=== Task instructions ===
Restate word for word the lines of the data below, from the first through the one that has "CAMZ = 1.40".

┌────────

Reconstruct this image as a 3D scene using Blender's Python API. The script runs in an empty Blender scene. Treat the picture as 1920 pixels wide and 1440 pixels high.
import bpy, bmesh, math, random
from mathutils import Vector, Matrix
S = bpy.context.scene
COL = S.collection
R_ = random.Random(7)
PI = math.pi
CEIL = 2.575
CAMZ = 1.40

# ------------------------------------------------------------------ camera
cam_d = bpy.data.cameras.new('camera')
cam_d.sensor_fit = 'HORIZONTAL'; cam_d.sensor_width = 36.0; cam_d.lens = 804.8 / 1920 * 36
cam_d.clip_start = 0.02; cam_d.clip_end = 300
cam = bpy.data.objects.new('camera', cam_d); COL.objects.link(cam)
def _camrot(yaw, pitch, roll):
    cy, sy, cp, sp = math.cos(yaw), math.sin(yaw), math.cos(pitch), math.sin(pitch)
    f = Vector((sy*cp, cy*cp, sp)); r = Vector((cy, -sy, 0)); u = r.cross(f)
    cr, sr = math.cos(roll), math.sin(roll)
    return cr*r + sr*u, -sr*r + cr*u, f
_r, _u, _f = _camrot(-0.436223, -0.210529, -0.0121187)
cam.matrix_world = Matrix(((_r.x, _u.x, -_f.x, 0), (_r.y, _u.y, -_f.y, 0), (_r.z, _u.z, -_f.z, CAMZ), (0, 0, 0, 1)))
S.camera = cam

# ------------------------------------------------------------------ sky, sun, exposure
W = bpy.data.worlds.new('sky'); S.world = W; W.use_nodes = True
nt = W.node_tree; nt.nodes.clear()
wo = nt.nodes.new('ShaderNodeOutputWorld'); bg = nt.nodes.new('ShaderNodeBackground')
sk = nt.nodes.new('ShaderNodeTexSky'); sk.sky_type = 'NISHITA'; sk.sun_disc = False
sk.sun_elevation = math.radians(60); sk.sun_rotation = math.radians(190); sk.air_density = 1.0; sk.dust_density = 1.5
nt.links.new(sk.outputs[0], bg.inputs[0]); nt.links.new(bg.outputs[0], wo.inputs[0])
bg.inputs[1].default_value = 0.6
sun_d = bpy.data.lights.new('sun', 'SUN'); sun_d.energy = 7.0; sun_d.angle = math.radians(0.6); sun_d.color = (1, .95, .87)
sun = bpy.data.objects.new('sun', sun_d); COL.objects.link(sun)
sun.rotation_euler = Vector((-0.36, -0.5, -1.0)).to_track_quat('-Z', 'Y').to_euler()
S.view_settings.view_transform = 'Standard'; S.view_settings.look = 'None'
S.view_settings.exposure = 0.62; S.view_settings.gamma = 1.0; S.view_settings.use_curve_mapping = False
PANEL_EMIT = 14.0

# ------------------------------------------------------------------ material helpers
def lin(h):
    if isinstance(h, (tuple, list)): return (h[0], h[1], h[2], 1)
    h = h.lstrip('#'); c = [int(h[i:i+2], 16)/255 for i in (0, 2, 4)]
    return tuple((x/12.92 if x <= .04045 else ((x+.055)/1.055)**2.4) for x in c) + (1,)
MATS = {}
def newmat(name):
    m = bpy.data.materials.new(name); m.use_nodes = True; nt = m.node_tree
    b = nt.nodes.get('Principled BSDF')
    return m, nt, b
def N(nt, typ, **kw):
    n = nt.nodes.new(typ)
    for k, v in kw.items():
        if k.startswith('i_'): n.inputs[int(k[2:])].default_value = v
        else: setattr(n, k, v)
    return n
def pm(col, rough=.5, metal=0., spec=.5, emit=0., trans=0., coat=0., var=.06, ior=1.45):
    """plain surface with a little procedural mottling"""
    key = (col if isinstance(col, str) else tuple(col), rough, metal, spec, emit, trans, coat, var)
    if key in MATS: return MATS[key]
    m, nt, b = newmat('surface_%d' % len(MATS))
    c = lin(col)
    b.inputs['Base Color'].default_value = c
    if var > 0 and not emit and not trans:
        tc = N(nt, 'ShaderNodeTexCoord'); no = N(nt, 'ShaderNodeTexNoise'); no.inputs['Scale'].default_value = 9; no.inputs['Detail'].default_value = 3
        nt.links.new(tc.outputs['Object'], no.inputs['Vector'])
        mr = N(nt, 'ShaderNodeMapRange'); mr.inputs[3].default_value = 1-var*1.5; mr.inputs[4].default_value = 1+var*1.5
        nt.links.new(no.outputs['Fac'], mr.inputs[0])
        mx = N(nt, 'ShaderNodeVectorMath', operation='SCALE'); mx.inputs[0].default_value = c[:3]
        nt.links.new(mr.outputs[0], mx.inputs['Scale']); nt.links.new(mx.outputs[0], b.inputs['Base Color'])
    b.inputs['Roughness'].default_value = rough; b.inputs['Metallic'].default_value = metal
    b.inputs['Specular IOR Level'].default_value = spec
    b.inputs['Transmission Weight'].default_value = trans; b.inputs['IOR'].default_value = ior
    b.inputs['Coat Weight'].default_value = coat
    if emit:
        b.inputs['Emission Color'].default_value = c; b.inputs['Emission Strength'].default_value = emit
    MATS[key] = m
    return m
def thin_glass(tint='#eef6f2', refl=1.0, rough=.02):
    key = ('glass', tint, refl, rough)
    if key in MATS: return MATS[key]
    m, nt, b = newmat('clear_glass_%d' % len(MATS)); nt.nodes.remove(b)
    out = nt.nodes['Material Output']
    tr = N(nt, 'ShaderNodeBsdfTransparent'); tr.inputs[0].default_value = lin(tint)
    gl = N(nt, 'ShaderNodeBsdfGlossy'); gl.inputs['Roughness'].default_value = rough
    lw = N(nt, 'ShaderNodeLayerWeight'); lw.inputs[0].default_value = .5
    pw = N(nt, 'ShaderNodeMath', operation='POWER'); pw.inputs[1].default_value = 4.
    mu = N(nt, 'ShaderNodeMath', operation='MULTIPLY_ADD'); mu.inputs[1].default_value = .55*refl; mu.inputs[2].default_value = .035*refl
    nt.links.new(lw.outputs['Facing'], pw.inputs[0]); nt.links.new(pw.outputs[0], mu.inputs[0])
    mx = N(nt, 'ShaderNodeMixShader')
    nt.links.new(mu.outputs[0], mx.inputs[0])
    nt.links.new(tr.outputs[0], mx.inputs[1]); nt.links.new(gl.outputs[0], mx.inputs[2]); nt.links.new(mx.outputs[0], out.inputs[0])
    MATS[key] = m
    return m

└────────

=== Solution ===
Reconstruct this image as a 3D scene using Blender's Python API. The script runs in an empty Blender scene. Treat the picture as 1920 pixels wide and 1440 pixels high.
import bpy, bmesh, math, random
from mathutils import Vector, Matrix
S = bpy.context.scene
COL = S.collection
R_ = random.Random(7)
PI = math.pi
CEIL = 2.575
CAMZ = 1.40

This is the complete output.